How Sister Souljah Went From Radical Activist to Scapegoat to Blockbuster Novelist

To many, the cover is recognizable even at a distance: The lower half of a youthful, feminine face is darkened on one side by a purple shadow. The other cheek and jawline are lit up in neon pink. We don’t see the woman’s eyes, but her lips are pursed and painted red. They’re seductive—the focal point—but still more subtly set than any performative facial expression we see on social media these days. Those who have read and reread The Coldest Winter Ever know that this partly obscured face beckons readers into the story of Winter Santiaga, the teenage daughter of a Brooklyn drug kingpin and the character at the heart of Sister Souljah’s 1999 novel, a runaway success that would dramatize the hard-knock lives of New Yorkers immersed in the city’s drug culture for readers all over the world.

The book was published in April of that year with an initial print run of 30,000 copies, an optimistic bet on a debut novel from a Black author. But Souljah’s foray into fiction—she’d written a memoir in 1994—was an immediate success.
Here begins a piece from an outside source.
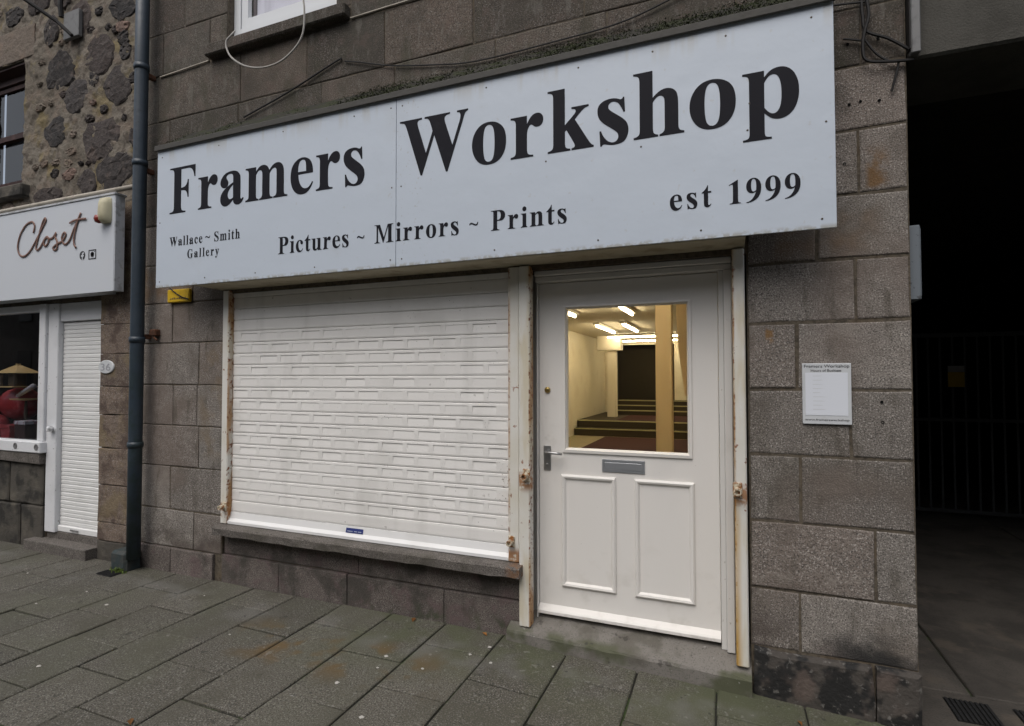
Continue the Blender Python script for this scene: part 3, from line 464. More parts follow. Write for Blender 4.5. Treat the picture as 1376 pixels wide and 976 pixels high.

The Black-owned bookstores, street vendors, and Barnes & Noble outposts where people flocked to buy their copies couldn’t keep up with the demand. My aunt, then an administrator at a Cincinnati social service agency, gave me a copy with her strong endorsement. The book was all the rage among her group of friends, other middle-aged, middle- and working-class Black women. More than two decades later, The Coldest Winter Ever has sold more than 1 million copies—and it’s easy to see why. The book is soapy and sexy, bringing readers deep into Winter’s world, carrying them along on her descent from pampered princess to inmate, yet another casualty of the War on Drugs. Mixed in with the trashy plot twists is a good dose of social and emotional realism. Readers get every designer brand and luxury car (down to the make and model) that Winter believes is her birthright. But we also get a critique of mandatory minimum sentencing, foster care, and the various institutions the girl must navigate once she’s forced to fend for herself.
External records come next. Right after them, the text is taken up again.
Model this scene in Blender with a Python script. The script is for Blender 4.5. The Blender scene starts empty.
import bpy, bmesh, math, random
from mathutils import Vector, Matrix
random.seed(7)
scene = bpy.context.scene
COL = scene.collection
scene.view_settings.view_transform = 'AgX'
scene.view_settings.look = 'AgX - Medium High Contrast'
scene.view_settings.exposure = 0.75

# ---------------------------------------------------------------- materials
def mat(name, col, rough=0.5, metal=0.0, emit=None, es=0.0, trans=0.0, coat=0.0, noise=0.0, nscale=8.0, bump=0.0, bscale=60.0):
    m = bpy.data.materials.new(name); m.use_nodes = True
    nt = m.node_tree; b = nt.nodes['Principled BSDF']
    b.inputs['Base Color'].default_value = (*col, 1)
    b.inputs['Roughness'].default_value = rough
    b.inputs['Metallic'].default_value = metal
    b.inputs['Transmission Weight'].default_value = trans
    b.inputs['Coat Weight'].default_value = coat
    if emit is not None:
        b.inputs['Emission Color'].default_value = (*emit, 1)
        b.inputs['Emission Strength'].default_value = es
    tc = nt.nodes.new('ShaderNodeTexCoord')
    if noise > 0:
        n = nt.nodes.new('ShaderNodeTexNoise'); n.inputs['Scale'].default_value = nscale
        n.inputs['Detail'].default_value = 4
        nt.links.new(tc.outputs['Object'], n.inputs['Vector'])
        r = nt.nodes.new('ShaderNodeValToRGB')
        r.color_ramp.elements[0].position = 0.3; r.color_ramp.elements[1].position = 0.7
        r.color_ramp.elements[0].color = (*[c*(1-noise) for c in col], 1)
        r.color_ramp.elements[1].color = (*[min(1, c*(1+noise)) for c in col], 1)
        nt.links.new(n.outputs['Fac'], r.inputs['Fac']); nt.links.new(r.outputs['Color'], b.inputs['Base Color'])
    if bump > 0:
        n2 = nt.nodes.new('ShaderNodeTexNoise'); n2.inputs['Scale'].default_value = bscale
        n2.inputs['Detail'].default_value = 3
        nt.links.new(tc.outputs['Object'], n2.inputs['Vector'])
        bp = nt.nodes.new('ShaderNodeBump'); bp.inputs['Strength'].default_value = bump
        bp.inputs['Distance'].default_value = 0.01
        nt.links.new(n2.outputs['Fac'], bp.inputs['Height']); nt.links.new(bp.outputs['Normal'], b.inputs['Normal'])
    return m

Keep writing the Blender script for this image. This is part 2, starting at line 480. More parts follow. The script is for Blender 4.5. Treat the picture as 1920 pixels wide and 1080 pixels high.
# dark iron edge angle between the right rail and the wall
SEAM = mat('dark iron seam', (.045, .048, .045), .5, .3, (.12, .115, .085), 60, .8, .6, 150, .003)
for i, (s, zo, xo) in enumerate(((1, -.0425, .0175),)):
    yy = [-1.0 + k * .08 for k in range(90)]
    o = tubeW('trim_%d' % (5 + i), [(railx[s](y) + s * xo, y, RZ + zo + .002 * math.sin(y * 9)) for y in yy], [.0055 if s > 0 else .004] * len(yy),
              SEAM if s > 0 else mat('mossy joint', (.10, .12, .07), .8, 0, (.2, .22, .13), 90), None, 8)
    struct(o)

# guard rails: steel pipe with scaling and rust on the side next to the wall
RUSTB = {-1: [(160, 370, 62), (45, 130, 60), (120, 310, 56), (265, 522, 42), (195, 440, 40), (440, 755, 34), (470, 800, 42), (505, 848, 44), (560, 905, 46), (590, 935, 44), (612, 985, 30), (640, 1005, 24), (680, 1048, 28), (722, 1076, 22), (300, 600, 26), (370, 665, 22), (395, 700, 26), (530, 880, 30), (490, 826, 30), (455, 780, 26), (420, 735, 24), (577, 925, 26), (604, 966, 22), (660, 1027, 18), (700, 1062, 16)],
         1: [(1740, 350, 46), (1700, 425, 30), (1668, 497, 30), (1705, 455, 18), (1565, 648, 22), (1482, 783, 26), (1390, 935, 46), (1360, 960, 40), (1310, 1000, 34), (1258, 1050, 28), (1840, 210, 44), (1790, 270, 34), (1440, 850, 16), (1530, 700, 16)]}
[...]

Coldest is a cautionary tale about hustling, a novel that Black readers—particularly Black women and girls—hailed as an instant classic and propelled to the top of bestseller lists. It tells the story of a family at the top of the hierarchy in the Brooklyn projects where Winter’s parents, Ricky and Lana Santiaga, are raising the teenager and her three younger sisters. Ricky moves the family to the suburbs in an effort to stay safe and hide their considerable wealth from the hungry up-and-coming gangsters who aspire to take his place. But a series of tragedies soon befalls the family, beginning with a violent attack on Lana and Ricky’s subsequent arrest and prosecution for drug-related crimes.

Souljah describes Winter’s physical beauty and sexual prowess in detail. The desire she elicits in the boys and men around her becomes Winter’s primary tool to get what she wants and, eventually, as her family falls apart, what she needs. Midnight, a rising star in her father’s organization, is the man Winter hopes to marry someday, but he is repelled by her immaturity and selfishness. The push and pull in their relationship—the imbalance between Winter’s narcissism and shortsightedness and Midnight’s commitment to strategy and foresight—provide much of the novel’s tension. By the book’s end, Winter has been convicted and sentenced to 15 years in prison.